Lo que a aquel avaro de entonces podía perderle era el ego, ese seductor amigo pero traidor, que le llevaba a cometer un error fatal y tirarlo todo por la borda, empezando por la reputación y después lo demás. O que un buen día su corte se le sublevara, ya se sabe que en tiempos los deudores se ponían de acuerdo para cargarse al acreedor y se acabó la deuda. Pero ya no. Porque aprendieron de aquello. Ahora están bien sindicados, conectados y organizados. Podrá equivocarse uno, meterse en un buen lío; o podrán quitarlo del mapa, arruinarlo, meterlo en la cárcel. Pero el sistema no se resiente, permanece indeleble, implacable y a velocidad de crucero. Y no se engañen, o que no nos desvíen la atención: ese que hemos sabido ahora que gana 400.000 al año no es el avaro, vaya minucia, es una de las pilastras que ayudan a sustentar una de las naves laterales de la gran catedral de los avaros de verdad.

El caso, ya digo, es que esta partida se empezó a perder el primer de la historia y así seguirá. Por mucho que haya avanzado la humanidad, por mucho que hayamos descubierto e inventado, por muchos derechos y garantías que hayamos conseguido, ellos nunca se han movido, su presencia y poder no se han debilitado. Siguen ahí, más fuertes y además unidos. “Que nos devuelvan lo robado, que lo devuelvan los avaros”, nos quedará cantar y jalear, al menos sin que nos muelan a palos… pero poco más.

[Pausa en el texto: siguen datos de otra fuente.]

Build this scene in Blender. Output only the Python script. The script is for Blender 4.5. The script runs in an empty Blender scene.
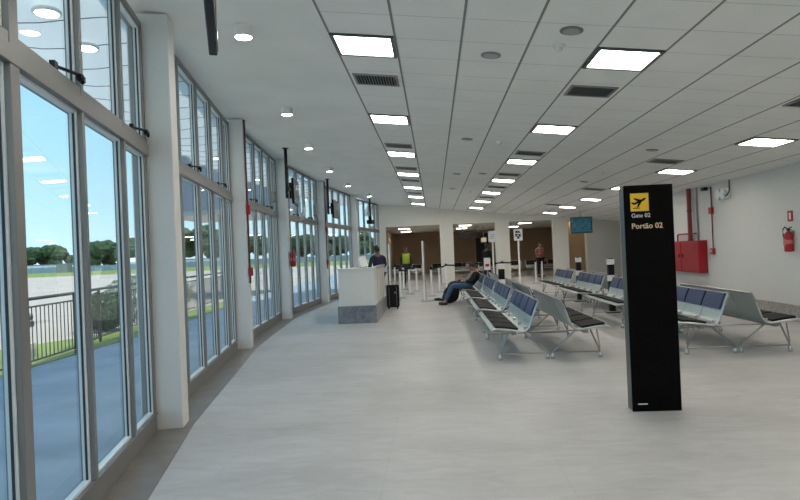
import bpy, bmesh, math, random
from mathutils import Vector, Matrix, Euler, noise
random.seed(7)
S = bpy.context.scene
COL = S.collection
PI = math.pi
V = Vector

# ------------------------------------------------------------------ materials
def mat(name, col, rough=.5, metal=0., var=0., vscale=8., bump=0., bscale=60., spec=.5, emit=None, estr=0.):
    m = bpy.data.materials.new(name); m.use_nodes = True
    nt = m.node_tree; b = nt.nodes['Principled BSDF']
    b.inputs['Roughness'].default_value = rough
    b.inputs['Metallic'].default_value = metal
    b.inputs['Specular IOR Level'].default_value = spec
    tc = nt.nodes.new('ShaderNodeTexCoord')
    nz = nt.nodes.new('ShaderNodeTexNoise'); nz.inputs['Scale'].default_value = vscale; nz.inputs['Detail'].default_value = 5
    nt.links.new(tc.outputs['Object'], nz.inputs['Vector'])
    mx = nt.nodes.new('ShaderNodeMix'); mx.data_type = 'RGBA'
    v = max(var, .02)
    mx.inputs['A'].default_value = (*[c*(1-v) for c in col], 1)
    mx.inputs['B'].default_value = (*[min(1, c*(1+v)) for c in col], 1)
    nt.links.new(nz.outputs['Fac'], mx.inputs['Factor'])
    nt.links.new(mx.outputs['Result'], b.inputs['Base Color'])
    if bump:
        n2 = nt.nodes.new('ShaderNodeTexNoise'); n2.inputs['Scale'].default_value = bscale
        nt.links.new(tc.outputs['Object'], n2.inputs['Vector'])
        bp = nt.nodes.new('ShaderNodeBump'); bp.inputs['Strength'].default_value = bump; bp.inputs['Distance'].default_value = .01
        nt.links.new(n2.outputs['Fac'], bp.inputs['Height']); nt.links.new(bp.outputs['Normal'], b.inputs['Normal'])
    if emit:
        b.inputs['Emission Color'].default_value = (*emit, 1); b.inputs['Emission Strength'].default_value = estr
    return m

M = {}
M['white_wall'] = mat('white_wall', (.64, .64, .62), .75, var=.03, vscale=1.5, bump=.05)
M['grey_wall'] = mat('grey_wall', (.66, .64, .59), .8, var=.03, vscale=1.5)
M['beige_column'] = mat('beige_column', (.82, .80, .74), .7, var=.03, vscale=2)
M['brown_wall'] = mat('brown_wall', (.36, .27, .18), .8, var=.06, vscale=1.2)
M['tan_wall'] = mat('tan_wall', (.50, .36, .22), .8, var=.04, vscale=1.2)
M['plaster'] = mat('plaster', (.80, .79, .76), .85, var=.02, vscale=1)
M['aluminium'] = mat('aluminium', (.23, .23, .225), .38, .35, var=.04, vscale=3)
M['sash'] = mat('sash', (.74, .77, .78), .4, 0, var=.03)
M['disc_grey'] = mat('disc_grey', (.40, .40, .39), .7)
M['gasket'] = mat('gasket', (.03, .035, .04), .6)
M['column_paint'] = mat('column_paint', (.68, .68, .66), .6, var=.03, vscale=2)
M['black'] = mat('black', (.008, .008, .009), .35, spec=.25)
M['black_matt'] = mat('black_matt', (.012, .012, .013), .7, spec=.2)
M['totem_black'] = mat('totem_black', (.002, .002, .002), .4, spec=.08)
M['totem_side'] = mat('totem_side', (.10, .11, .115), .3, .6)
M['yellow'] = mat('yellow', (.95, .60, .02), .5)
M['gold_text'] = mat('gold_text', (.85, .62, .38), .5)
M['white_text'] = mat('white_text', (.85, .85, .85), .5)
M['silver'] = mat('silver', (.52, .58, .58), .34, .75, var=.05, vscale=5)
M['chrome'] = mat('chrome', (.62, .62, .62), .22, .9)
M['steel'] = mat('steel', (.33, .33, .33), .35, .8)
M['pad_dark'] = mat('pad_dark', (.014, .014, .016), .7, var=.2, vscale=20, bump=.2, spec=.2)
M['pad_blue'] = mat('pad_blue', (.035, .055, .135), .55, var=.15, vscale=12, bump=.15)
M['red'] = mat('red', (.36, .008, .014), .4, var=.08, vscale=4)
M['dark_red'] = mat('dark_red', (.12, .015, .02), .5)
M['pipe_red'] = mat('pipe_red', (.24, .015, .025), .4, var=.06)
M['white_plastic'] = mat('white_plastic', (.80, .80, .77), .4)
M['post_white'] = mat('post_white', (.90, .88, .84), .35)
M['desk_white'] = mat('desk_white', (.72, .72, .68), .45, var=.02)
M['desk_top'] = mat('desk_top', (.30, .31, .30), .35)
M['navy'] = mat('navy', (.015, .02, .05), .8)
M['skin'] = mat('skin', (.16, .085, .055), .55)
M['skin_light'] = mat('skin_light', (.36, .21, .15), .55)
M['hair'] = mat('hair', (.012, .01, .009), .7)
M['trousers'] = mat('trousers', (.015, .016, .02), .8)
M['jeans'] = mat('jeans', (.05, .10, .19), .8, var=.15)
M['vest'] = mat('vest', (.42, .50, .03), .6)
M['pink'] = mat('pink_shirt', (.35, .14, .14), .8)
M['greycloth'] = mat('grey_cloth', (.28, .24, .25), .8)
M['rubber'] = mat('rubber', (.02, .02, .02), .7)
M['fence_metal'] = mat('fence_metal', (.09, .07, .065), .5, .2)
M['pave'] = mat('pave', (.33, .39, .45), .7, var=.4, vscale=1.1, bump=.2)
M['path_lit'] = mat('path_concrete', (.62, .60, .56), .85, var=.06, vscale=2)
M['apron'] = mat('apron', (.52, .44, .36), .9, var=.10, vscale=.12)
M['grass'] = mat('grass', (.22, .27, .06), .9, var=.35, vscale=1.3, bump=.4)
M['leaf'] = mat('leaf', (.028, .065, .018), .7, var=.6, vscale=.6, bump=.6, bscale=2.)
M['leaf_far'] = mat('leaf_far', (.05, .085, .04), .8, var=.5, vscale=.5, bump=.7, bscale=1.2)
M['leaf_pale'] = mat('leaf_pale', (.30, .36, .26), .6, var=.3, vscale=6)
M['shrub_green'] = mat('shrub_green', (.06, .14, .035), .6, var=.5, vscale=5)
M['trunk'] = mat('trunk', (.08, .055, .035), .9)
M['blue_wall'] = mat('blue_wall', (.33, .43, .52), .8, var=.2, vscale=.3)
M['bridge'] = mat('bridge_grey', (.17, .21, .28), .6, var=.05, vscale=1)
M['soffit'] = mat('soffit', (.86, .86, .83), .7, var=.03, vscale=1)
M['white_building'] = mat('white_building', (.8, .8, .78), .7)
M['strip'] = mat('strip', (.20, .185, .165), .3, var=.45, vscale=4)
M['paper'] = mat('paper', (.85, .85, .85), .7)
M['yellow_label'] = mat('yellow_label', (.55, .16, .14), .5)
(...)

En fin, viene toda esta reflexión a cuento de que ayer fui invitado -sin presencia del invitador, eso hay que decirlo- a ver la original adaptación de “El Avaro” que hace la compañía Atalaya, en su segundo día en cartel en el Teatro Fernán Gómez. Una versión actualizada, renovada y coral del clásico de Molière, bajo la dirección y adaptación de Ricardo Iniesta e interpretada por: Carmen Gallardo (en el papel principal de don Harpagón), Silvia Garzón, Raúl Vera, Paula Martínez (que sustituía a María Sanz), Lidia Mauduit, Garazi Aldasoro, Enmanuel García y Selu Fernández. Más todo el equipo artístico, técnico y de producción que viene detallado aquí y sin el que, naturalmente, no hubiera sido posible.

Después de una hora y tres cuartos, me di cuenta de que ni había mirado el reloj. Creo que no es poco lo que digo. Ciertamente, hubiera sido bastante mezquino hacerlo. Sólo está en Madrid hasta el 19 de febrero. Si pueden, no se la pierdan. Por cierto, el Fernán Gómez es un teatro público, municipal, y no he encontrado por ningún lado que el espacio, alguna de sus salas o algún evento esté patrocinado por una entidad bancaria. Pero sigo sin descartarlo. Al fin y al cabo, no nos engañemos, no era muy diferente en tiempos de Molière, Lope o Calderón.

Entonces, a la salida de la función, paré a tomarme una cerveza en un bar de la calle Jorge Juan. Y pese a la prometedora apariencia del local, resolví que era en verdad una taberna bastante avara. A lo mejor fue ahí donde se me empezó a ocurrir algo de todo esto. O ya lo traía de atrás, y se desencadenó.